Scientists have long advised people to switch to a plant-based diet to benefit the environment and their own health.

To more closely examine that premise, Darmon and her colleagues used food diaries from 1,918 French adults to compare the nutritional quality of people's real-world diets and how much greenhouse gas they produced.

From the diaries that were kept for seven days between 2006 and 2007, the researchers identified the 400 most commonly consumed foods. They then used a database to find out how much greenhouse gas was emitted to produce each one - measured as the grams of carbon dioxide equivalent per 100 grams of food.
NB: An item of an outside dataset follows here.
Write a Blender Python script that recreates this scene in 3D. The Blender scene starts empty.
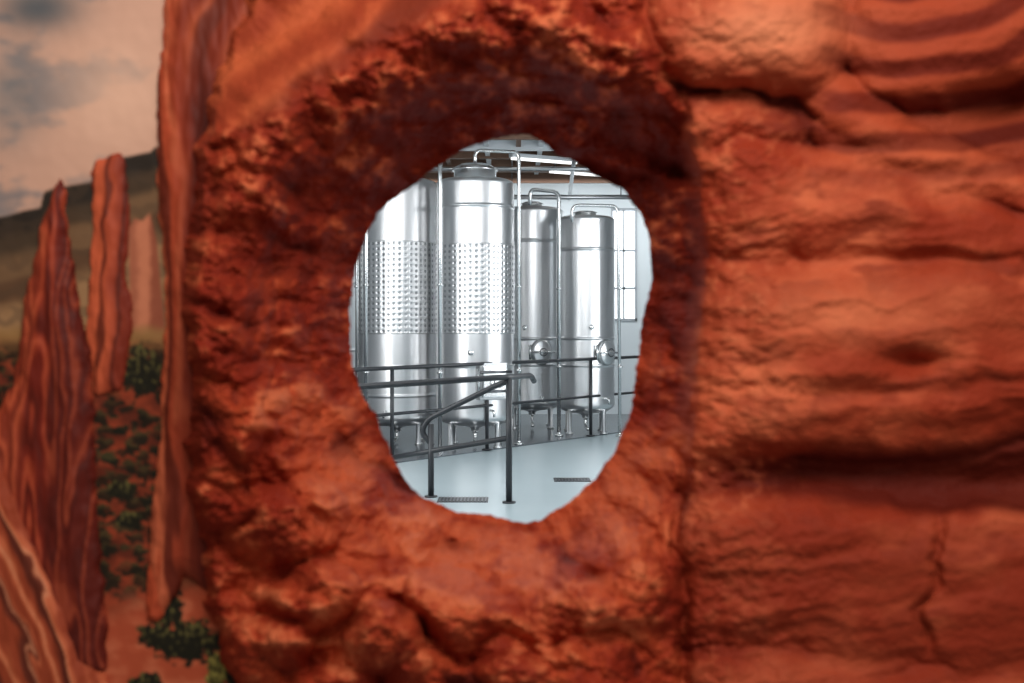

All aspects of a food's lifecycle were taken into account, including how it was cooked, Darmon said. "The only step that wasn't taken into account was the transport from the supermarket to the home," she added.

According to the U.S. Environmental Protection Agency, the average car emits about 423 grams of carbon dioxide every mile.

Overall, about 1,600 grams of carbon dioxide were emitted for every 100 grams of meat produced. That's more than 14 times the amount of greenhouse gas emitted during the production of fruit, vegetables and starches. It's also about 2.5 times as much greenhouse gas as that generated by fish, pork, poultry and eggs.

That gap narrowed, however, when the researchers looked at how many grams of carbon dioxide were emitted per 100 kilocalories (kcal) - a measure of energy in food.

The most greenhouse gas - 857 grams - was still emitted to produce 100 kcal of meat, but it was only about three times the emissions from a comparable amount of energy from fruit and vegetables.

Greens also ended up emitting more gas for the calories than starches, sweets, salty snacks, dairy and fats. It was also about as much gas as pork, poultry and eggs.

And when Darmon and her colleagues looked at what people actually ate to get a certain amount of energy from food every day, they found that the "highest-quality" diets in health terms - those high in fruit, vegetables and fish - were linked to about as much, if not more, greenhouse gas emissions as low-quality diets that were high in sweets and salts.

Overall, the documented diets were responsible for around 5,000 grams of greenhouse gas emissions per day per person.

Darmon said that's because people who eat a plant-based diet need to eat more produce to get the amount of energy they'd have in a piece of meat.

"I think to any reader it's surprising. One of the standard things we hear is that meat - particularly red meat - has the greatest greenhouse gas emissions," said Roni Neff, who studies how food contributes to climate change but was not involved with the new study.

But Neff, the director of research and policy at Johns Hopkins Bloomberg School of Public Health's Center for a Livable Future, cautioned against taking the findings too literally. "It's a lot more complex than that," she added.

For example, she pointed out that according to the study's calculations, people would need to eat about nine pounds of fruit and vegetables to make up for a smaller serving of meat, and that may be unrealistic.

But, Neff said, "I think they're raising a lot of important questions that need further investigation."